Source: Project Management: A Systems Approach to Planning, Scheduling and Controlling by Harold R Kerzner (11th Edition).

Quote

Raghuram Rajan: What he said, really meant and definitely didn’t

Raghuram Rajan

What he said:

“A 007 James Bond image is very dangerous for a central banker to have.”

Rajan added:

“…the RBI  is being managed well. I have spent a lot of time watching the system and thinking about it from my 2008 report to my stint as an adviser to the Prime Minister and as the chief economic adviser.
There are a lot of things I know can be done. I am trying to push to get those things done sooner rather than later.
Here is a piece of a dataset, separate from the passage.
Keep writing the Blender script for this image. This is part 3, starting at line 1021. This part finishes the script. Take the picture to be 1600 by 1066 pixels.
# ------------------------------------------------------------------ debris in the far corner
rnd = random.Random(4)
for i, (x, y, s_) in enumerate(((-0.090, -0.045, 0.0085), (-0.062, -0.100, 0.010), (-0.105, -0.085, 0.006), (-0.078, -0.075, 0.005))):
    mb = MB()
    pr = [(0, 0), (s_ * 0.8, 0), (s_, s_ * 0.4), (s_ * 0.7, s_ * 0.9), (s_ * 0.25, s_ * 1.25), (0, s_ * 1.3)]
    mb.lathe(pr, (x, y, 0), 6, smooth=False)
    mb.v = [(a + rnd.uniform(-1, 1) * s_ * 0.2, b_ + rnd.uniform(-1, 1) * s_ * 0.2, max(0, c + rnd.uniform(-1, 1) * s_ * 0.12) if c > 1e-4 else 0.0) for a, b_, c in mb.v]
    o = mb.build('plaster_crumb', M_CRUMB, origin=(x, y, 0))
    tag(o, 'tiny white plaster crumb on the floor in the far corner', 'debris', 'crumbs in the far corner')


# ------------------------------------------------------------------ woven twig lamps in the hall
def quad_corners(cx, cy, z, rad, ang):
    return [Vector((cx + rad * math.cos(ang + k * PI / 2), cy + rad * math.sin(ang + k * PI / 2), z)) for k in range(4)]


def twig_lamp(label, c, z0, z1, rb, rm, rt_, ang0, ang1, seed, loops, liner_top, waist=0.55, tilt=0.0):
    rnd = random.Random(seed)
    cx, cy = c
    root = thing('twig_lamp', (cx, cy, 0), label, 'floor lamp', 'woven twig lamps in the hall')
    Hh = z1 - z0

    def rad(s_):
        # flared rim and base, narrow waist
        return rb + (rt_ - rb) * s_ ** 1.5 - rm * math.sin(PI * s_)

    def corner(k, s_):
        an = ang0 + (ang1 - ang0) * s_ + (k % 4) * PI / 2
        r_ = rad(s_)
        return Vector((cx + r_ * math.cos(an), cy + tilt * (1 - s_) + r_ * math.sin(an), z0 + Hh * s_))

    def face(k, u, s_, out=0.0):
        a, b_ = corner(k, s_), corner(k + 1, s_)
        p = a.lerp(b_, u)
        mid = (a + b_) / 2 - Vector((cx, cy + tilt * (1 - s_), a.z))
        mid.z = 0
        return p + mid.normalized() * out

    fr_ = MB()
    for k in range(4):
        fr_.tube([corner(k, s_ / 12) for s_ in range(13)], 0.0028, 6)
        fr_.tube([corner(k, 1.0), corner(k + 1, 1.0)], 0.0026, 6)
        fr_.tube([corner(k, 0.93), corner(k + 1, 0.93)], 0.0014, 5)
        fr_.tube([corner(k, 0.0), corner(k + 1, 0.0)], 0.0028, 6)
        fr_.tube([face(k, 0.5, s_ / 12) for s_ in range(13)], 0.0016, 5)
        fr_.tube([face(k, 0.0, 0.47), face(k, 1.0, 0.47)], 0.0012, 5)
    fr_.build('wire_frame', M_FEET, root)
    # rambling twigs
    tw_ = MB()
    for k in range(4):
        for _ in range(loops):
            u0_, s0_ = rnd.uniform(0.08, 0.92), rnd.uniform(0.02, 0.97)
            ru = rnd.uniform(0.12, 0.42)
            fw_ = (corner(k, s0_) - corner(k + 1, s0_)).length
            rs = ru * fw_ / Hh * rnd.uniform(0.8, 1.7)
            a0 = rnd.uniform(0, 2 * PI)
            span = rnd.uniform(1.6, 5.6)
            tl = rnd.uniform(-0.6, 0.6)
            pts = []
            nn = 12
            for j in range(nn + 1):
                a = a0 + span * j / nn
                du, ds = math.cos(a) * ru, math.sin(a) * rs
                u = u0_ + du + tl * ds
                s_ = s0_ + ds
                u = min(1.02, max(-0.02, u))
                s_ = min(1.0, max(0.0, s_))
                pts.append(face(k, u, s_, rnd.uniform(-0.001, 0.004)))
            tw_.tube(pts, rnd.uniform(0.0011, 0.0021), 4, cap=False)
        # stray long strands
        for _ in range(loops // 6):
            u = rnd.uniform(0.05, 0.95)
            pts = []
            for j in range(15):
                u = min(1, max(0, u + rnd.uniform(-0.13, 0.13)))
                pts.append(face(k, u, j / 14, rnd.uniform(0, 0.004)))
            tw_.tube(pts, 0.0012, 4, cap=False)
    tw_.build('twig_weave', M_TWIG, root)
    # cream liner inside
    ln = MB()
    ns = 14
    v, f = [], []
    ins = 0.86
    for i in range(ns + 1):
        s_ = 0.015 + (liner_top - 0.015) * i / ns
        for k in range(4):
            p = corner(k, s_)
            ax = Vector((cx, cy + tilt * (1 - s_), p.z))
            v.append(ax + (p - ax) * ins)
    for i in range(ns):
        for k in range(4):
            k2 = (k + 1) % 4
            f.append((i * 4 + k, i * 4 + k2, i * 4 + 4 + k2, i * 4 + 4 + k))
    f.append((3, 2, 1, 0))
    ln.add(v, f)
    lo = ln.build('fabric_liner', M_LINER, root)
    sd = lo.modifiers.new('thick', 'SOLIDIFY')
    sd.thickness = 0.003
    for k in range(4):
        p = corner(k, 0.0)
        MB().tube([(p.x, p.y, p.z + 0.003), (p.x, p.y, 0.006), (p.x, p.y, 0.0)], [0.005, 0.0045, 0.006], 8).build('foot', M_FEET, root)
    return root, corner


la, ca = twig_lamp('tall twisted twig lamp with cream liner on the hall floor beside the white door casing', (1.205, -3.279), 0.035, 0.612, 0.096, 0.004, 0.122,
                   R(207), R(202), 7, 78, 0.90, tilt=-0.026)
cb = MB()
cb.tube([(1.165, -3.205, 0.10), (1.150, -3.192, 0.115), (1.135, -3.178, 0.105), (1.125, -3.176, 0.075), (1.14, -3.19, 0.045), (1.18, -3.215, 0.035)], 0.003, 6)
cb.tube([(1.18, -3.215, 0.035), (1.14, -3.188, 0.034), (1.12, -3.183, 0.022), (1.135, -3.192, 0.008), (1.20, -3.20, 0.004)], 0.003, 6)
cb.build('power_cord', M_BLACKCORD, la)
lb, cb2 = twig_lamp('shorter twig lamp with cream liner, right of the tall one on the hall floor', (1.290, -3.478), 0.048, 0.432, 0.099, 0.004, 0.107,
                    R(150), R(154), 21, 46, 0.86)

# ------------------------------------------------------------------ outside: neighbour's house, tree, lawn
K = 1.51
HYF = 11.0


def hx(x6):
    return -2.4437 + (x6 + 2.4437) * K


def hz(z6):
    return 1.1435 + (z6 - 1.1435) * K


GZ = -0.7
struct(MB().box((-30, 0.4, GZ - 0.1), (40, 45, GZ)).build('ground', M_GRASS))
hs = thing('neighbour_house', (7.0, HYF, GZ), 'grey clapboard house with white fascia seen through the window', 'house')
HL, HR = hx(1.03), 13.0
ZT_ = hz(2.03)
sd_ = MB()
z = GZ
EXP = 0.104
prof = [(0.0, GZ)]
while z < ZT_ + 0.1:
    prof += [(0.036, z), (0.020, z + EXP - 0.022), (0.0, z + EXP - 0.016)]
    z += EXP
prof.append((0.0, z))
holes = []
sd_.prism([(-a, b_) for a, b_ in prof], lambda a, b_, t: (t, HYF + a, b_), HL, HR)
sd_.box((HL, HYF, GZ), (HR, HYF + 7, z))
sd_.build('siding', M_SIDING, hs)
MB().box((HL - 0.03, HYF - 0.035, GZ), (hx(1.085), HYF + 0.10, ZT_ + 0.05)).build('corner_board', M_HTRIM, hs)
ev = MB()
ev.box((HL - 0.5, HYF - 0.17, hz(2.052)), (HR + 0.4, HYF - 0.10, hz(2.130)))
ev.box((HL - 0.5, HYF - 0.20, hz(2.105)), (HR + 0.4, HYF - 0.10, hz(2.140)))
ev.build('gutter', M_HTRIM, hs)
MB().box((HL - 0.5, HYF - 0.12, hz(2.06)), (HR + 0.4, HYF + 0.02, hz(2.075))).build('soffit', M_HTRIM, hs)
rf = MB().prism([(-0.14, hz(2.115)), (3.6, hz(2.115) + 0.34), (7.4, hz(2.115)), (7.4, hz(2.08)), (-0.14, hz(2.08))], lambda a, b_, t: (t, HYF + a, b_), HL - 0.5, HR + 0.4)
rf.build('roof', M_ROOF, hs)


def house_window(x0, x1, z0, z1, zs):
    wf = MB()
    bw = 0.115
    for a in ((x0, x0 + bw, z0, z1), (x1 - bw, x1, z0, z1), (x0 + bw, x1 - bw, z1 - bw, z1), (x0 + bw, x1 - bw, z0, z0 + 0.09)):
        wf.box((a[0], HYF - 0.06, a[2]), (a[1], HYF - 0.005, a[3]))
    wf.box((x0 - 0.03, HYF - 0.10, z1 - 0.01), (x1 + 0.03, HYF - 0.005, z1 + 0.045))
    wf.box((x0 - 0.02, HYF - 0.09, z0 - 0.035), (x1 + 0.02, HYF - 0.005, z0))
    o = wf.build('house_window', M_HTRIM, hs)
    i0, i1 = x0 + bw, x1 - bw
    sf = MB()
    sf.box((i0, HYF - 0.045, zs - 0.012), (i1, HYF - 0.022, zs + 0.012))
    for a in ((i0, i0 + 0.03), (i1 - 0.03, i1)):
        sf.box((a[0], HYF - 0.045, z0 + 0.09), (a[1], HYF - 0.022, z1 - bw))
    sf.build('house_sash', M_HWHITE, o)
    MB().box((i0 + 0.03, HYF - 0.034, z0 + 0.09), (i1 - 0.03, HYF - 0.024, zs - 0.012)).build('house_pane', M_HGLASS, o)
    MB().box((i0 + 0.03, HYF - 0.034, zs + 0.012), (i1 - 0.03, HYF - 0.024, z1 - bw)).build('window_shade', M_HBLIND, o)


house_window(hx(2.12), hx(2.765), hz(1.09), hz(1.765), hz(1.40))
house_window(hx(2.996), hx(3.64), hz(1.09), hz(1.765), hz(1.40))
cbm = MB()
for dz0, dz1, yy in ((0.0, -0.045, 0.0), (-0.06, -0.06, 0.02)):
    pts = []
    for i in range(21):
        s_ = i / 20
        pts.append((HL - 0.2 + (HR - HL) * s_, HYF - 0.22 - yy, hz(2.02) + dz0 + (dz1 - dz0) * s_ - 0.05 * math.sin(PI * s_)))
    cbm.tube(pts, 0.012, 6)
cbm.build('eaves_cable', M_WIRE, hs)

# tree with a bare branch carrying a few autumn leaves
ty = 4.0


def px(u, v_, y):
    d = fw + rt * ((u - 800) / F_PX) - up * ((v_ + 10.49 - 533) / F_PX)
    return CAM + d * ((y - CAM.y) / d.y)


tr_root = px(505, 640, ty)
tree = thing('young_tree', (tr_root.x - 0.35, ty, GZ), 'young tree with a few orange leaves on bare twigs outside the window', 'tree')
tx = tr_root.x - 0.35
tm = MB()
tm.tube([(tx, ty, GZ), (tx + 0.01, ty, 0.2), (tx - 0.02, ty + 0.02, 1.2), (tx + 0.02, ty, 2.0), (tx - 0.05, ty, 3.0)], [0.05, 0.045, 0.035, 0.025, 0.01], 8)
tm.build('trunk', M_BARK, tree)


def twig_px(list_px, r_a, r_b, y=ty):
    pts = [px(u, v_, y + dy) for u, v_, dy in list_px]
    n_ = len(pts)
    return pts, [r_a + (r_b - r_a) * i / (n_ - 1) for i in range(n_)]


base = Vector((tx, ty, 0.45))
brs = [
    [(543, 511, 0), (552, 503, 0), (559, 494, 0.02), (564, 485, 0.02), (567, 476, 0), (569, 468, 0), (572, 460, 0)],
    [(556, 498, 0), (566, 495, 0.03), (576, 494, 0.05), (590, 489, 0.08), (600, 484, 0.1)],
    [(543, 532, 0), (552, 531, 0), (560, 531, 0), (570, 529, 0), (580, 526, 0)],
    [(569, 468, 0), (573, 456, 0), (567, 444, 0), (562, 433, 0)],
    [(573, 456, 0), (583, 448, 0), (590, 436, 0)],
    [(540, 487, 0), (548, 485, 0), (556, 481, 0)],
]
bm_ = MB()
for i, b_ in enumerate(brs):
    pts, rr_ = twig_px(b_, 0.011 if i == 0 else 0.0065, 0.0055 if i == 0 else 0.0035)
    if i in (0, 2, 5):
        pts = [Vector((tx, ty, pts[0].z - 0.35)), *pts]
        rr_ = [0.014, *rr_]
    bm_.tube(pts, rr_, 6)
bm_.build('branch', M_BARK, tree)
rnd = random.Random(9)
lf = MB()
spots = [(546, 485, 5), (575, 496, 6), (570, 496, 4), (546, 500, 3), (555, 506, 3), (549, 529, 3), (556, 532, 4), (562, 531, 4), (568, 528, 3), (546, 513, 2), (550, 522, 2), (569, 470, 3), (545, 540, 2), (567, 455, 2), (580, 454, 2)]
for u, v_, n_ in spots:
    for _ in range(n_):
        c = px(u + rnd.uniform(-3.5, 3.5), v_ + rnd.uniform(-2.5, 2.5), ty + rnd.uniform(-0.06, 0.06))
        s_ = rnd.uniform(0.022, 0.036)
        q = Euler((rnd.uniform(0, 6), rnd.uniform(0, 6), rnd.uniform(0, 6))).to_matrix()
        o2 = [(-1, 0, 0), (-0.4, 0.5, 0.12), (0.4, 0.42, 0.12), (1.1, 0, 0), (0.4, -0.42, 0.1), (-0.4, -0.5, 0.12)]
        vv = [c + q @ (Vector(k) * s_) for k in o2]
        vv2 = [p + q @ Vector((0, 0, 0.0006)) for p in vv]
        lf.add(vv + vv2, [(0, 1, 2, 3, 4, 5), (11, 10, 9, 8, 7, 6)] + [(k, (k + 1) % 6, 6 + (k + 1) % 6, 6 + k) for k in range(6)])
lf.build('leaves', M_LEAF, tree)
There is tremendous amount of work inside the RBI on doing things, not just by me but my predecessor, Dr Subbarao. I don’t want to take that James Bond (image). But, a banker on the move — I will take that.”

What he really meant:

“I’m licensed but not to kill. I cannot appear to be running the RBI like a bull in a chinaware shop. Everything has to be planned and methodical. Nothing should be left to chance. I cannot be unpredictable or appear to be so. My very demeanor and presence should reassure my constituents.”

What he definitely didn’t:

“Bonds, equity, cash…I’ll take whatever image comes with that. You may even call me Goldfinger.”